** Description of the task **
Answer with one number only: the number of lines that include the word "False".

******

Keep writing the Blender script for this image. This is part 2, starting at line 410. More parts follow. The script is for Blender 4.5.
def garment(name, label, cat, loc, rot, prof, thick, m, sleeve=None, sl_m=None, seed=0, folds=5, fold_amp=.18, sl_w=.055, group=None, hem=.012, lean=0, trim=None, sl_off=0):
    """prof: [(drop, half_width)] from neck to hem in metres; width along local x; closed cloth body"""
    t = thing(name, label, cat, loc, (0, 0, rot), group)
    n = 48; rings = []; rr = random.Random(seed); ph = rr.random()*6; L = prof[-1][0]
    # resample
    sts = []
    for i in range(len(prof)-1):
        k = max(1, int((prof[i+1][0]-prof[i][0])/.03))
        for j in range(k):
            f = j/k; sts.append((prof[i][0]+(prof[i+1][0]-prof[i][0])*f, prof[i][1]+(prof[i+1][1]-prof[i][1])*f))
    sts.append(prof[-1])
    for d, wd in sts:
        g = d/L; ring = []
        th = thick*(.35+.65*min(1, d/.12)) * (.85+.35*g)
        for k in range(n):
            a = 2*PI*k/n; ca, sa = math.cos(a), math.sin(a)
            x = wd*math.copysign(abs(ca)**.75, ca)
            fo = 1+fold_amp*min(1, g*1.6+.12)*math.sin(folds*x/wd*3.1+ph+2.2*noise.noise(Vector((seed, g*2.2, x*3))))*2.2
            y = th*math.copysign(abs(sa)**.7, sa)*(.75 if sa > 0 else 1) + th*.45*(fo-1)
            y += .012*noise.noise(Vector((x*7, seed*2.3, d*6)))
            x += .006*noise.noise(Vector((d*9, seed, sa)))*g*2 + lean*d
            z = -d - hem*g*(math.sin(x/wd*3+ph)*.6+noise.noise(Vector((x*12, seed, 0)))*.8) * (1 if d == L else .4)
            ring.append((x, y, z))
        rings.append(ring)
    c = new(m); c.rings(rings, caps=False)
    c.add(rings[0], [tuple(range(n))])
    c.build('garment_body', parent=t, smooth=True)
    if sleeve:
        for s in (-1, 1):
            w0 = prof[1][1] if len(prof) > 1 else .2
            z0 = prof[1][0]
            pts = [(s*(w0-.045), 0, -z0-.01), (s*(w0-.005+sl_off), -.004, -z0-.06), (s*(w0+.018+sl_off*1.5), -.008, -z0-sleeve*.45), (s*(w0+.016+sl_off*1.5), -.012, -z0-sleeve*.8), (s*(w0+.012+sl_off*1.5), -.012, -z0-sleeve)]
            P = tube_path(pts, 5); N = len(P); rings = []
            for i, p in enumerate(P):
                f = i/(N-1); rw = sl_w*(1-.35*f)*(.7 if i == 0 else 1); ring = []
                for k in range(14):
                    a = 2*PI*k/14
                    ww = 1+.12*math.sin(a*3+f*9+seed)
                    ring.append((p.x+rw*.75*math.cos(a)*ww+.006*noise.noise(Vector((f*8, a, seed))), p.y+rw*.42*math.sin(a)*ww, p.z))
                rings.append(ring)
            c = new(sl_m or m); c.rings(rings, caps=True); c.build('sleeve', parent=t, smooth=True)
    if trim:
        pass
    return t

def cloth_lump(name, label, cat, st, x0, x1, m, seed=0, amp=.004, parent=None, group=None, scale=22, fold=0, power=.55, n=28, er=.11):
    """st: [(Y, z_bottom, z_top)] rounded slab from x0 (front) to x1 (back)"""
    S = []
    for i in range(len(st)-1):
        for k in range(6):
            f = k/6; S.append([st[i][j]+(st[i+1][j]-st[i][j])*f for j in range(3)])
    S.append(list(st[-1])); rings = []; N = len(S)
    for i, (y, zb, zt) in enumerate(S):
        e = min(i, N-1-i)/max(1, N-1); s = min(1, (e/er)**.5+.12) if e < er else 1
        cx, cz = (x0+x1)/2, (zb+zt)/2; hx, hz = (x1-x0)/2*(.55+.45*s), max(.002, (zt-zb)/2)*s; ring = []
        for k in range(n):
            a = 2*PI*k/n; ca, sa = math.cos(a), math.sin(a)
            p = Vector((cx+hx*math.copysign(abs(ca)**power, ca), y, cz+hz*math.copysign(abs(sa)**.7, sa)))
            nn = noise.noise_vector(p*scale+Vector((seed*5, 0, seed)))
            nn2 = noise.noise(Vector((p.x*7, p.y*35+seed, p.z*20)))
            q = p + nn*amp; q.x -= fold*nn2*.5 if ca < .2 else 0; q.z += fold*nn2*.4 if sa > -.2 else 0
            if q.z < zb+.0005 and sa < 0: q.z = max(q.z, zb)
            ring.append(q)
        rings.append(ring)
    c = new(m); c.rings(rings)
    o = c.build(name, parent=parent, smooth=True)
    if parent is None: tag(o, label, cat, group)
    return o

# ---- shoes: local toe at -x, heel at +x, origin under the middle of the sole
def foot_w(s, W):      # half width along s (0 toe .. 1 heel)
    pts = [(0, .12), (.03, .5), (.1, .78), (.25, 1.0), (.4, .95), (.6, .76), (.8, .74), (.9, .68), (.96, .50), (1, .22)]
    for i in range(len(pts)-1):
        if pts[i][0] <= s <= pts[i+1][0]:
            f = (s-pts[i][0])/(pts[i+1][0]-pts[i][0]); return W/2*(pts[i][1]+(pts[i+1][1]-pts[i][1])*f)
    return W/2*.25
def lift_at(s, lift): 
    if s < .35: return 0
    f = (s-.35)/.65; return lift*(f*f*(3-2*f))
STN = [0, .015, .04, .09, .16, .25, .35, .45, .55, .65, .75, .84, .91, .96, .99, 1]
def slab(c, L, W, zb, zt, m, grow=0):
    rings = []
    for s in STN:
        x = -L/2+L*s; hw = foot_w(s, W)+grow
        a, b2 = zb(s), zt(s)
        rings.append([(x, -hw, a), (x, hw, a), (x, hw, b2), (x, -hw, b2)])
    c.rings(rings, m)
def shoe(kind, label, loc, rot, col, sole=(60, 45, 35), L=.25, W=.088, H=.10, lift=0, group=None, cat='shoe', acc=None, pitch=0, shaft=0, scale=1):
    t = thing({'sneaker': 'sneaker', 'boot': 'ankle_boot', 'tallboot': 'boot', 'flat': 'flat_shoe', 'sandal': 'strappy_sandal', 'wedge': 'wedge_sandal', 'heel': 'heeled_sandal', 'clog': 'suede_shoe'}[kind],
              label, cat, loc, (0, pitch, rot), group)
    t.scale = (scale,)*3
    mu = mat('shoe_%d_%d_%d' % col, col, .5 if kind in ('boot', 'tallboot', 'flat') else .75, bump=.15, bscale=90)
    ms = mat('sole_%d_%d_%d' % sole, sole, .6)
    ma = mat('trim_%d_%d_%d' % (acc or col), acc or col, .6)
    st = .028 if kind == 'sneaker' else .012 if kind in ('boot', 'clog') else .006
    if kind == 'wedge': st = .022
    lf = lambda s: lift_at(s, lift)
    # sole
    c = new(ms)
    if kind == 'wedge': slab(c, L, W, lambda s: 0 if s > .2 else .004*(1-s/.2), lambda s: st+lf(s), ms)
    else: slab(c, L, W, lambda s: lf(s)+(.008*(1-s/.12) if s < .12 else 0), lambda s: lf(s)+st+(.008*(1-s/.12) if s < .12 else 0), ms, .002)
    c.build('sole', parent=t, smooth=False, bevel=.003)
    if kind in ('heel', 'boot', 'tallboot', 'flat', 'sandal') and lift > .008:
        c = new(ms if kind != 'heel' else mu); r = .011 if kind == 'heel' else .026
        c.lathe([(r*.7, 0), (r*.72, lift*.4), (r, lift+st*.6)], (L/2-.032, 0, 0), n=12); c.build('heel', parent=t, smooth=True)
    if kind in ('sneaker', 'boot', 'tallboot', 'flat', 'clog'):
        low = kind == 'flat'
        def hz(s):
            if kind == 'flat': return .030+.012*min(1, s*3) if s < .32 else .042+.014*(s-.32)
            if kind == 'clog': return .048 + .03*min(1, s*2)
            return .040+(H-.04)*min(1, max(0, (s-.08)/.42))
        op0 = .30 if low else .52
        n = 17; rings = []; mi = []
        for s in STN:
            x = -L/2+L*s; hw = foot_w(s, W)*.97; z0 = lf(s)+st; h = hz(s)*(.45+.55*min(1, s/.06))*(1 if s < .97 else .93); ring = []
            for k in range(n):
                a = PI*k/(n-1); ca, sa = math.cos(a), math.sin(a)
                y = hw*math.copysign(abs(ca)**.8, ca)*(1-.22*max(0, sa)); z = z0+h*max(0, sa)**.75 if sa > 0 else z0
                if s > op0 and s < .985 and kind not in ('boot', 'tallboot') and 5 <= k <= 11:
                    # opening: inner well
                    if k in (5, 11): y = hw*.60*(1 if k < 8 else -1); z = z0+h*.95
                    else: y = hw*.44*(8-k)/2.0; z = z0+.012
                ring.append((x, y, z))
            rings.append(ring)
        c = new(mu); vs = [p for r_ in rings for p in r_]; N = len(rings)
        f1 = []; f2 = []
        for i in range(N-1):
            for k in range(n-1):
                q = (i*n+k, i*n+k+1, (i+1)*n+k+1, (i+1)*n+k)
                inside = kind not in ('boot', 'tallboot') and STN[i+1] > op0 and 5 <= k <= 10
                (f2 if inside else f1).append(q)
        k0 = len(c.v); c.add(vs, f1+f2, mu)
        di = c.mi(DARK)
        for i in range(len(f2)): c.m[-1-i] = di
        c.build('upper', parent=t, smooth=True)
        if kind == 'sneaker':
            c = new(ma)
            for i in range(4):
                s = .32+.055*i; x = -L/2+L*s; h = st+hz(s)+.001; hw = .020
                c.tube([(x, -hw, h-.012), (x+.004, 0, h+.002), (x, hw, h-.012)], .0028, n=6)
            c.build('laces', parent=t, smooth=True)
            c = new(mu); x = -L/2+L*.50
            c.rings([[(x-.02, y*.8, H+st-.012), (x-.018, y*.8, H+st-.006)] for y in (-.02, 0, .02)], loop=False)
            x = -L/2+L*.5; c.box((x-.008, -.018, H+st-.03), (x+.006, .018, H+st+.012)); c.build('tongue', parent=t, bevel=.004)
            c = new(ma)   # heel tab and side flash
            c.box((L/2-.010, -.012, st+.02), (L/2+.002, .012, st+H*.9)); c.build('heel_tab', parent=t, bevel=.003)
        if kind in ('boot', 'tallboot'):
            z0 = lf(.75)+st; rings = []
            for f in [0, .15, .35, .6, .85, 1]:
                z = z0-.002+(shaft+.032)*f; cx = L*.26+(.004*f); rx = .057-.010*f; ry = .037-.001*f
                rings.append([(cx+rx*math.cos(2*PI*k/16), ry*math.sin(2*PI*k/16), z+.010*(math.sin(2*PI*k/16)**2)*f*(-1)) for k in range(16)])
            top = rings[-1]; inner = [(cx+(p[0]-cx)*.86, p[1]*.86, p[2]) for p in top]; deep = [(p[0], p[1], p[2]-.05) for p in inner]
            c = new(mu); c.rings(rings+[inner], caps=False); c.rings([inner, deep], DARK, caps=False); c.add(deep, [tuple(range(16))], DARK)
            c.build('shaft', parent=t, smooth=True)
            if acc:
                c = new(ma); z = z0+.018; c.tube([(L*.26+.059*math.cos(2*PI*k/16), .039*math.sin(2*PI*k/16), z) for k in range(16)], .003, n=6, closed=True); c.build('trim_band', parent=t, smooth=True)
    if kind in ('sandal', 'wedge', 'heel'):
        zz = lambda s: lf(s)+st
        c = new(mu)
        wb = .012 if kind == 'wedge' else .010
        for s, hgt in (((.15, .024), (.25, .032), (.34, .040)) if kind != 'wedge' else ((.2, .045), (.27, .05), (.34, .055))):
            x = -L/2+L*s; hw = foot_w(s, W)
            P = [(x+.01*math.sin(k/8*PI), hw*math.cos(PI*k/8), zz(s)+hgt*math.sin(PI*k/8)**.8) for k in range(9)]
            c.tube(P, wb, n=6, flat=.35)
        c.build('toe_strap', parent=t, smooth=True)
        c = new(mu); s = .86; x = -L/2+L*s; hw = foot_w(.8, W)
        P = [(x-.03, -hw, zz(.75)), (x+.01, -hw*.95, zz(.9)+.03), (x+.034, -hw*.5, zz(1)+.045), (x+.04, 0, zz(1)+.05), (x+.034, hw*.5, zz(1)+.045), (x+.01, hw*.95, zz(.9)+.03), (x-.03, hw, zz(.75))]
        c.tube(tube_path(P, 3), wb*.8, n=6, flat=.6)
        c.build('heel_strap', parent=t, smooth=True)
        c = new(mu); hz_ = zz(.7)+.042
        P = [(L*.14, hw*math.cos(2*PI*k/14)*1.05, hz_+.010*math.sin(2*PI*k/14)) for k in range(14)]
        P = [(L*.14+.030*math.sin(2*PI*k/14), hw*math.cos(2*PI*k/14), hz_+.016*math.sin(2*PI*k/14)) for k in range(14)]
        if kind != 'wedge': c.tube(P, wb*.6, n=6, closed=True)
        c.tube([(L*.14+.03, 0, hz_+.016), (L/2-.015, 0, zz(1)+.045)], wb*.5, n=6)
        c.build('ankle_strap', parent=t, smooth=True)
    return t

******

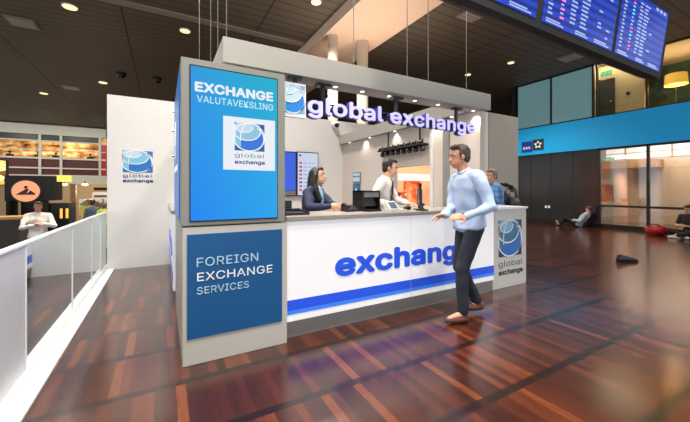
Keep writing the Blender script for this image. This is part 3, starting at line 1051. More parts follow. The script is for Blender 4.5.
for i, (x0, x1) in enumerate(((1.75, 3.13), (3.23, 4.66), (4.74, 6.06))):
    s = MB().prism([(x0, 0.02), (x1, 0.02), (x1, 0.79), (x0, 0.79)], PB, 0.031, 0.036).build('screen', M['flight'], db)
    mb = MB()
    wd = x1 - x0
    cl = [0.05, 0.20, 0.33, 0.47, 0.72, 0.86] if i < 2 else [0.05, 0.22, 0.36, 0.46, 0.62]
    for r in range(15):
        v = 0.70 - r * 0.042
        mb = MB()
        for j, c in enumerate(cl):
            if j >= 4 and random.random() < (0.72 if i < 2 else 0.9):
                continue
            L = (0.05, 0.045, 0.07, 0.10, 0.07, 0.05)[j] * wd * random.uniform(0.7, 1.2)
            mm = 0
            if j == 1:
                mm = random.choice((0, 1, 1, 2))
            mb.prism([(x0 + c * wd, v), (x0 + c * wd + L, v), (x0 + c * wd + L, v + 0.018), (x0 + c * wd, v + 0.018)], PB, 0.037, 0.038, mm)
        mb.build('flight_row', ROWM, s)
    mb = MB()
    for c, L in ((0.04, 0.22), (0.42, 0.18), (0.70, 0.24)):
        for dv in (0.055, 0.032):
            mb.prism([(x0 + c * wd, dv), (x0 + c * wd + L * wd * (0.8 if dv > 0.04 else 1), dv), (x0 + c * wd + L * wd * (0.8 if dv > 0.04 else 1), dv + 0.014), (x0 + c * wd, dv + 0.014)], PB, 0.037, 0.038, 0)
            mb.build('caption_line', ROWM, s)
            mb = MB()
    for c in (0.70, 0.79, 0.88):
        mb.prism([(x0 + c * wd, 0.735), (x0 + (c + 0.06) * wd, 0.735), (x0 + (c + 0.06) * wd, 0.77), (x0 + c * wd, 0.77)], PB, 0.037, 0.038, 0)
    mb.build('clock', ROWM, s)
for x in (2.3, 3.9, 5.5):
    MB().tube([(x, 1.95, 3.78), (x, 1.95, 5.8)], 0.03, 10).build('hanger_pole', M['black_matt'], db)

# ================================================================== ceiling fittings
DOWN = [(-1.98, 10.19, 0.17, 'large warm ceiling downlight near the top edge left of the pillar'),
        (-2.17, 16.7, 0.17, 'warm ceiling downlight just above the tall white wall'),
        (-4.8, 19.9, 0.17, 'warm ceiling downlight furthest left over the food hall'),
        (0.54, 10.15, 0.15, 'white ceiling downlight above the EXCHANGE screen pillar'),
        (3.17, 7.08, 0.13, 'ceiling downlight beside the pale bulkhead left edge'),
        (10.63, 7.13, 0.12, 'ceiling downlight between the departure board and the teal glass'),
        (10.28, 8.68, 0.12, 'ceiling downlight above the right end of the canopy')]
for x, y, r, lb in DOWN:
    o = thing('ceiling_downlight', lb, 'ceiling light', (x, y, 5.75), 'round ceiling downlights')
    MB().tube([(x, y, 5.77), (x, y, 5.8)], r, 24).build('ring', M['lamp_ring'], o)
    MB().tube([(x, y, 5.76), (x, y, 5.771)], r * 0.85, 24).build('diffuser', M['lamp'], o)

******

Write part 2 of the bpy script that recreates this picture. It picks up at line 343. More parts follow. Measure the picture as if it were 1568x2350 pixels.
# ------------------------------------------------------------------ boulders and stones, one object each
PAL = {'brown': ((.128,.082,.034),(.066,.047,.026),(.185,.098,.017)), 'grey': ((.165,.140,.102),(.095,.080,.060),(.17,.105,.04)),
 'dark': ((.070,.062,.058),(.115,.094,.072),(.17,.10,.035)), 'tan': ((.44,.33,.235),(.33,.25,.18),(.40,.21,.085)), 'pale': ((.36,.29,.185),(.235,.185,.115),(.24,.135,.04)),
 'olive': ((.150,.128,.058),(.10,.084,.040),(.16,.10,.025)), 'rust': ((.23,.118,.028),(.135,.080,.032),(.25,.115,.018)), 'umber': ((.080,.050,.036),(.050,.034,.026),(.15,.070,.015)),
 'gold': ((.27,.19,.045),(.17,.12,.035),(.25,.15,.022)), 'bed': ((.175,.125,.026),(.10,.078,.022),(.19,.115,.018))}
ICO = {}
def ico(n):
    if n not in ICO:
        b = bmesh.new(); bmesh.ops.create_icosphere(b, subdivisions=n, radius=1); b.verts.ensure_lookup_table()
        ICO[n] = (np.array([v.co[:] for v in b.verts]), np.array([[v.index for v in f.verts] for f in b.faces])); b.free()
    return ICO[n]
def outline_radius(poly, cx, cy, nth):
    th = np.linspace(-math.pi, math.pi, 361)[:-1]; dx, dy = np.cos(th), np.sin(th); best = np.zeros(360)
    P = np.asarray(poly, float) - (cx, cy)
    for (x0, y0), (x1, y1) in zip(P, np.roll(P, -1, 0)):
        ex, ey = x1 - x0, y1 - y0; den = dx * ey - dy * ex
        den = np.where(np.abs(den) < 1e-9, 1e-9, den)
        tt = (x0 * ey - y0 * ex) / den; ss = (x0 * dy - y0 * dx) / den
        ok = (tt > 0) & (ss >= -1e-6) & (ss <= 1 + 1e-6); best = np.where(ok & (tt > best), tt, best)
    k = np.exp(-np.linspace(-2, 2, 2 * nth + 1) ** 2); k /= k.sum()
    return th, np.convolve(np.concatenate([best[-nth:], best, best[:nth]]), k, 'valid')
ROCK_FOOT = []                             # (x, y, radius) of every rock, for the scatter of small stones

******

** Task output **
4